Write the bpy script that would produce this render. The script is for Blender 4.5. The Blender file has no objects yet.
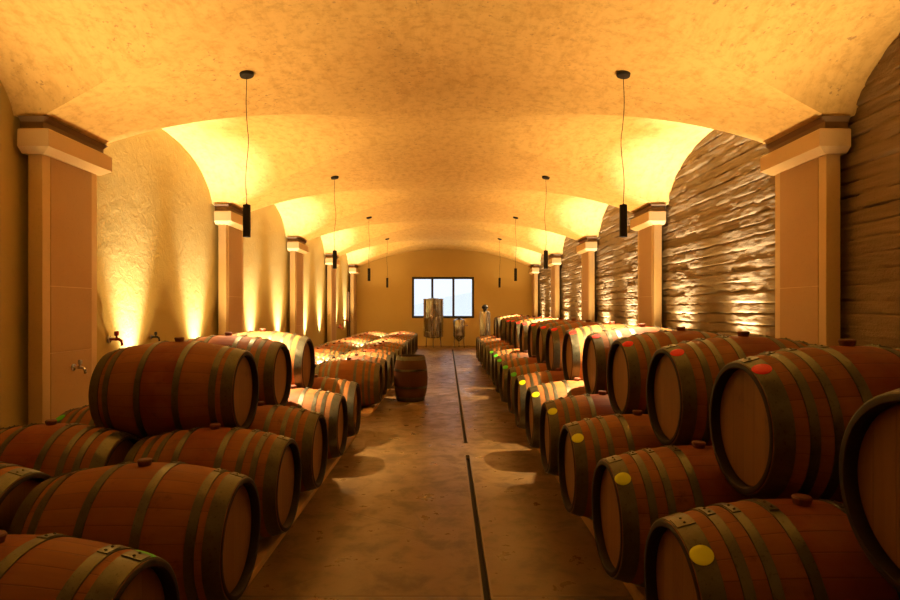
import bpy, bmesh, math, random
from math import pi, sin, cos, sqrt, radians as R
from mathutils import Vector, Matrix, noise

random.seed(7)
scn = bpy.context.scene
COL = scn.collection
H = 1.505            # camera height
F = 580.0            # focal length in pixels of the 900 px frame

# ------------------------------------------------------------------ helpers
def link(o, parent=None):
    COL.objects.link(o)
    if parent is not None:
        o.parent = parent
    return o

def obj(name, mesh, parent=None, mat=None):
    o = bpy.data.objects.new(name, mesh)
    if mat is not None and not mesh.materials:
        mesh.materials.append(mat)
    return link(o, parent)

def empty(name, loc=(0, 0, 0), rz=0.0):
    o = bpy.data.objects.new(name, None)
    o.empty_display_size = 0.1
    o.location = loc
    o.rotation_euler = (0, 0, rz)
    return link(o)

def tag(o, label=None, cat=None, group=None, kind=None):
    if label: o['label'] = label
    if cat: o['category'] = cat
    if group: o['group'] = group
    if kind: o['kind'] = kind
    return o

def to_mesh(bm, name, mat=None, smooth=False, sharp=35):
    bmesh.ops.recalc_face_normals(bm, faces=bm.faces[:])
    me = bpy.data.meshes.new(name)
    bm.to_mesh(me)
    bm.free()
    if smooth:
        for p in me.polygons: p.use_smooth = True
        me.set_sharp_from_angle(angle=R(sharp))
    if mat is not None: me.materials.append(mat)
    return me

def add_box(bm, x0, x1, y0, y1, z0, z1, bevel=0.0, seg=2):
    v = [bm.verts.new((x, y, z)) for x in (x0, x1) for y in (y0, y1) for z in (z0, z1)]
    idx = [(0, 1, 3, 2), (4, 6, 7, 5), (0, 4, 5, 1), (2, 3, 7, 6), (0, 2, 6, 4), (1, 5, 7, 3)]
    fs = [bm.faces.new([v[i] for i in f]) for f in idx]
    if bevel:
        es = list({e for f in fs for e in f.edges})
        bmesh.ops.bevel(bm, geom=es, offset=bevel, segments=seg, profile=0.5, affect='EDGES')

def box_mesh(name, mat, *a, bevel=0.0):
    bm = bmesh.new()
    add_box(bm, *a, bevel=bevel)
    return to_mesh(bm, name, mat, smooth=bevel > 0, sharp=40)

def add_lathe(bm, prof, seg=32, axis='Z', off=(0, 0, 0), closed=False):
    """prof: list of (r, t); revolve around the axis."""
    rings = []
    for r, t in prof:
        if r < 1e-6:
            p = (t, 0, 0) if axis == 'X' else ((0, t, 0) if axis == 'Y' else (0, 0, t))
            rings.append([bm.verts.new(Vector(p) + Vector(off))])
            continue
        ring = []
        for i in range(seg):
            a = 2 * pi * i / seg
            if axis == 'X': p = (t, r * sin(a), r * cos(a))
            elif axis == 'Y': p = (r * cos(a), t, r * sin(a))
            else: p = (r * cos(a), r * sin(a), t)
            ring.append(bm.verts.new(Vector(p) + Vector(off)))
        rings.append(ring)
    n = len(rings)
    for k in range(n if closed else n - 1):
        A, B = rings[k], rings[(k + 1) % n]
        for i in range(seg):
            j = (i + 1) % seg
            if len(A) == 1 and len(B) == 1: continue
            if len(A) == 1: bm.faces.new((A[0], B[j], B[i]))
            elif len(B) == 1: bm.faces.new((A[i], A[j], B[0]))
            else: bm.faces.new((A[i], A[j], B[j], B[i]))

def lathe_mesh(name, mat, prof, seg=32, axis='Z', off=(0, 0, 0), closed=False, sharp=35):
    bm = bmesh.new()
    add_lathe(bm, prof, seg, axis, off, closed)
    return to_mesh(bm, name, mat, smooth=True, sharp=sharp)

def add_tube(bm, pts, r, seg=8):
    pts = [Vector(p) for p in pts]
    rings = []
    for i, p in enumerate(pts):
        d = (pts[min(i + 1, len(pts) - 1)] - pts[max(i - 1, 0)]).normalized()
        a = d.orthogonal().normalized() if abs(d.z) > .99 else d.cross(Vector((0, 0, 1))).normalized()
        if abs(d.z) > .9: a = (Vector((1, 0, 0)) - d * d.x).normalized()
        b = d.cross(a)
        rings.append([bm.verts.new(p + a * (r * cos(2 * pi * k / seg)) + b * (r * sin(2 * pi * k / seg))) for k in range(seg)])
    for A, B in zip(rings, rings[1:]):
        for k in range(seg):
            j = (k + 1) % seg
            bm.faces.new((A[k], A[j], B[j], B[k]))
    bm.faces.new(rings[0][::-1]); bm.faces.new(rings[-1])

# ------------------------------------------------------------------ materials
class NT:
    def __init__(s, name):
        s.m = bpy.data.materials.new(name)
        s.m.use_nodes = True
        s.t = s.m.node_tree
        s.t.nodes.clear()
        s.out = s.t.nodes.new('ShaderNodeOutputMaterial')
        s.b = s.t.nodes.new('ShaderNodeBsdfPrincipled')
        s.t.links.new(s.b.outputs[0], s.out.inputs[0])
    def n(s, typ, **kw):
        nd = s.t.nodes.new(typ)
        for k, v in kw.items():
            setattr(nd, k, v)
        return nd
    def set(s, sock, v):
        if isinstance(v, bpy.types.NodeSocket): s.t.links.new(v, sock)
        elif v is not None: sock.default_value = v
    def math(s, op, a, b=None, c=None, clamp=False):
        nd = s.n('ShaderNodeMath', operation=op, use_clamp=clamp)
        s.set(nd.inputs[0], a); s.set(nd.inputs[1], b); s.set(nd.inputs[2], c)
        return nd.outputs[0]
    def smooth(s, v, lo, hi, a=0.0, b=1.0):
        nd = s.n('ShaderNodeMapRange', interpolation_type='SMOOTHSTEP')
        s.set(nd.inputs[0], v)
        nd.inputs[1].default_value = lo; nd.inputs[2].default_value = hi
        nd.inputs[3].default_value = a; nd.inputs[4].default_value = b
        return nd.outputs[0]
    def mix(s, f, a, b, mode='MIX'):
        nd = s.n('ShaderNodeMix', data_type='RGBA', blend_type=mode)
        s.set(nd.inputs[0], f)
        s.set(nd.inputs[6], a if isinstance(a, bpy.types.NodeSocket) else (*a, 1))
        s.set(nd.inputs[7], b if isinstance(b, bpy.types.NodeSocket) else (*b, 1))
        return nd.outputs[2]
    def obj(s):
        return s.n('ShaderNodeTexCoord').outputs['Object']
    def mapped(s, vec, scale=(1, 1, 1), loc=(0, 0, 0)):
        nd = s.n('ShaderNodeMapping')
        s.set(nd.inputs[0], vec)
        nd.inputs['Scale'].default_value = scale
        if isinstance(loc, bpy.types.NodeSocket): s.t.links.new(loc, nd.inputs['Location'])
        else: nd.inputs['Location'].default_value = loc
        return nd.outputs[0]
    def noise(s, vec, scale, detail=4, rough=.55, dist=0):
        nd = s.n('ShaderNodeTexNoise')
        s.set(nd.inputs['Vector'], vec)
        nd.inputs['Scale'].default_value = scale
        nd.inputs['Detail'].default_value = detail
        nd.inputs['Roughness'].default_value = rough
        nd.inputs['Distortion'].default_value = dist
        return nd.outputs[0]
    def voronoi(s, vec, scale, feature='F1'):
        nd = s.n('ShaderNodeTexVoronoi', feature=feature)
        s.set(nd.inputs['Vector'], vec)
        nd.inputs['Scale'].default_value = scale
        return nd.outputs[0]
    def bump(s, h, strength=.3, dist=.02):
        nd = s.n('ShaderNodeBump')
        nd.inputs['Strength'].default_value = strength
        nd.inputs['Distance'].default_value = dist
        s.set(nd.inputs['Height'], h)
        s.t.links.new(nd.outputs[0], s.b.inputs['Normal'])
    def finish(s, col=None, rough=None, metal=None, spec=None):
        s.set(s.b.inputs['Base Color'], (*col, 1) if isinstance(col, tuple) else col)
        s.set(s.b.inputs['Roughness'], rough)
        s.set(s.b.inputs['Metallic'], metal)
        if spec is not None: s.b.inputs['Specular IOR Level'].default_value = spec
        return s.m

RB, RC, HL = .355, .28, .475      # barrel: bilge radius, chime radius, half length

def mat_oak(name, rb=RB, hl=HL, axis='X', gain=1.35):
    k = NT(name)
    v = k.obj()
    sx = k.n('ShaderNodeSeparateXYZ'); k.set(sx.inputs[0], v)
    if axis == 'X':
        ax, p, q = sx.outputs[0], sx.outputs[1], k.math('SUBTRACT', sx.outputs[2], rb)
    else:
        ax, p, q = k.math('SUBTRACT', sx.outputs[2], hl), sx.outputs[0], sx.outputs[1]
    ang = k.math('ARCTAN2', p, q)
    rnd = k.n('ShaderNodeObjectInfo').outputs['Random']
    st = k.math('MULTIPLY_ADD', ang, 28 / (2 * pi), k.math('MULTIPLY', rnd, 17.3))
    cell = k.math('FLOOR', st)
    wn = k.n('ShaderNodeTexWhiteNoise', noise_dimensions='2D')
    cmb = k.n('ShaderNodeCombineXYZ')
    k.set(cmb.inputs[0], cell); k.set(cmb.inputs[1], k.math('MULTIPLY', rnd, 91.7))
    k.set(wn.inputs['Vector'], cmb.outputs[0])
    fr = k.math('FRACT', st)
    seam = k.smooth(k.math('ABSOLUTE', k.math('SUBTRACT', fr, .5)), .455, .495)
    off = k.n('ShaderNodeCombineXYZ'); k.set(off.inputs[0], k.math('MULTIPLY', rnd, 37.0)); k.set(off.inputs[1], k.math('MULTIPLY', rnd, 11.0))
    sc = (1.6, 26, 26) if axis == 'X' else (26, 26, 1.6)
    grain = k.noise(k.mapped(v, sc, off.outputs[0]), 1.7, 5, .6, .4)
    blot = k.noise(k.mapped(v, (1, 1, 1), off.outputs[0]), 5.5, 3, .6)
    c = k.mix(grain, tuple(gain * q for q in (.185, .069, .0145)), tuple(gain * q for q in (.30, .127, .030)))
    c = k.mix(k.math('MULTIPLY', wn.outputs['Value'], .42), c, tuple(gain * q for q in (.13, .040, .009)))
    c = k.mix(k.smooth(rnd, .25, 1, 0, .35), c, tuple(gain * q for q in (.27, .105, .030)))
    # wine-reddened belly between the bilge hoops, strongest around the bung hole
    aa = k.math('ABSOLUTE', ax)
    stain = k.math('MULTIPLY', k.smooth(k.math('MULTIPLY_ADD', blot, .06, aa), .13, .22, 1, 0), k.math('MULTIPLY', k.smooth(blot, .25, .7, .35, .95), k.smooth(k.math('FRACT', k.math('MULTIPLY', rnd, 7.31)), .05, .6, .35, 1.0)))
    c = k.mix(k.math('MULTIPLY', stain, .75), c, tuple(gain * q for q in (.150, .017, .0048)))
    dirt = k.smooth(k.noise(k.mapped(v, (3, 3, 3), off.outputs[0]), 3.0, 6, .7), .55, .8, 0, .55)
    c = k.mix(dirt, c, (.045, .018, .007))
    c = k.mix(k.math('MULTIPLY', seam, .3), c, (.025, .010, .004))
    k.bump(k.math('ADD', k.math('MULTIPLY', grain, .25), k.math('MULTIPLY', seam, -1.0)), .35, .004)
    return k.finish(c, k.smooth(grain, .3, .7, .56, .72), 0.0, .22)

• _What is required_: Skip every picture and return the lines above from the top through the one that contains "900 px frame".

• _Answer for this exercise_:
Write the bpy script that would produce this render. The script is for Blender 4.5. The Blender file has no objects yet.
import bpy, bmesh, math, random
from math import pi, sin, cos, sqrt, radians as R
from mathutils import Vector, Matrix, noise

random.seed(7)
scn = bpy.context.scene
COL = scn.collection
H = 1.505            # camera height
F = 580.0            # focal length in pixels of the 900 px frame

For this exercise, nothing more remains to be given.